Start with the records that would create friction later
Digital legacy planning works best when it begins with the practical things someone else may actually need to find: password records, recovery codes, policy numbers, account instructions, signed documents, and final messages.
If a record would matter during illness, incapacity, or death, it deserves a clear place in the vault. If it would create confusion or delay later, it deserves a clear instruction beside it.
Group records by situation, not just by file type
A strong plan usually separates content into a few obvious buckets:
- personal accounts and devices
- family records and emergency instructions
- financial and insurance records
- business or professional access
That makes delayed access easier to manage because the same people should not automatically receive everything.
Choose trusted contacts deliberately
Do not start by asking who is closest to you. Start by asking who can reliably do the work.
One person may be right for executor-style coordination. Another may only need access to one narrow collection. A third may exist only to confirm a request if something serious happens.
Write instructions that still make sense later
Good instructions age well. They explain what a record is, why it matters, and what someone should do with it next.
Try to avoid notes that only make sense to you in the current moment. If you needed someone else to use the vault months from now, would the wording still be clear?
Use delayed access as a safeguard, not a shortcut
If access is supposed to happen later, the release path should reflect that.
That usually means:
- a request has to happen first
- owner activity can still stop the process
- reminders slow the flow down
- trusted confirmations can add oversight
The goal is not to make access impossible.
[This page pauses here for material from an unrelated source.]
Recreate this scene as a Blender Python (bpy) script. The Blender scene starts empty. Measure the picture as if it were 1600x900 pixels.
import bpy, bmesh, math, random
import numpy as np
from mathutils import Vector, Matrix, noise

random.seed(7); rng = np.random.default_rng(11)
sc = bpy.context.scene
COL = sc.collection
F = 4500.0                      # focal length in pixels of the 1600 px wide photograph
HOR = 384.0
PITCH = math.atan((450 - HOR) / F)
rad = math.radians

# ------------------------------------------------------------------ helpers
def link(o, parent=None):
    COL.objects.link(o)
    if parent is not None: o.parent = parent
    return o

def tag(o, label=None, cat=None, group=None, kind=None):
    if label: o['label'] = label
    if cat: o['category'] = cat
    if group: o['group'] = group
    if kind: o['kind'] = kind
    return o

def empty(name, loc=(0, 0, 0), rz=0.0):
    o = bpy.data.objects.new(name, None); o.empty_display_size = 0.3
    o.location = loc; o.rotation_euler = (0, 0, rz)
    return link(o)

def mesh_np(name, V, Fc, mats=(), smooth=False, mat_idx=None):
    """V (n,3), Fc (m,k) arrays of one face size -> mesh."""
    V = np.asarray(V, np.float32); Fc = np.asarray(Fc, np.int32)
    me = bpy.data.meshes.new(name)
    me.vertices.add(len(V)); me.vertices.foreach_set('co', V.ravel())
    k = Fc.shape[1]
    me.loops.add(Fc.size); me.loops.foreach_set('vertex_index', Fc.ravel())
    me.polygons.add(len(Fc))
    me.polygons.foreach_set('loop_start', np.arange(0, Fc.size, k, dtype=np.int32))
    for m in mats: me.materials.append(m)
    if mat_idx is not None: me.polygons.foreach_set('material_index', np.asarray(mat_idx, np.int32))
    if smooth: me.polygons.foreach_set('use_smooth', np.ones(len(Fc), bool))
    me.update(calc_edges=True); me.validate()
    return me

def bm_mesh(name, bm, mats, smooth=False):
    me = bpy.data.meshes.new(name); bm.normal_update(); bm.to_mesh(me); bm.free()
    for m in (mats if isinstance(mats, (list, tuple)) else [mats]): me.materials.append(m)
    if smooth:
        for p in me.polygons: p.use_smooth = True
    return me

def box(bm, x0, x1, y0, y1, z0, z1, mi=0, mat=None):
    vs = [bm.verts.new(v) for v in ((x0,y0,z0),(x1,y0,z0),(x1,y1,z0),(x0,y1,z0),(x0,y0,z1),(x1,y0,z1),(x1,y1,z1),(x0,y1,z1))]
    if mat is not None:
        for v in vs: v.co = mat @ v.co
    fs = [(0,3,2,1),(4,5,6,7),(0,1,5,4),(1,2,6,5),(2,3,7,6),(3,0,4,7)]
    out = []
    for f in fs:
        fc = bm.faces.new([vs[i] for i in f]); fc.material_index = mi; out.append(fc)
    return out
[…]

It is to make early access unlikely.
Review the plan on a schedule
The plan becomes stale faster than most people expect. Contacts change, accounts change, documents expire, and responsibilities move.
Review the vault when:
- you add a major new account or policy
- you change a trusted contact
- you update your will or estate plan
- you move countries, jobs, or banks
A simple rule to finish with
If someone important would not know what to do next without asking around, the vault still needs work.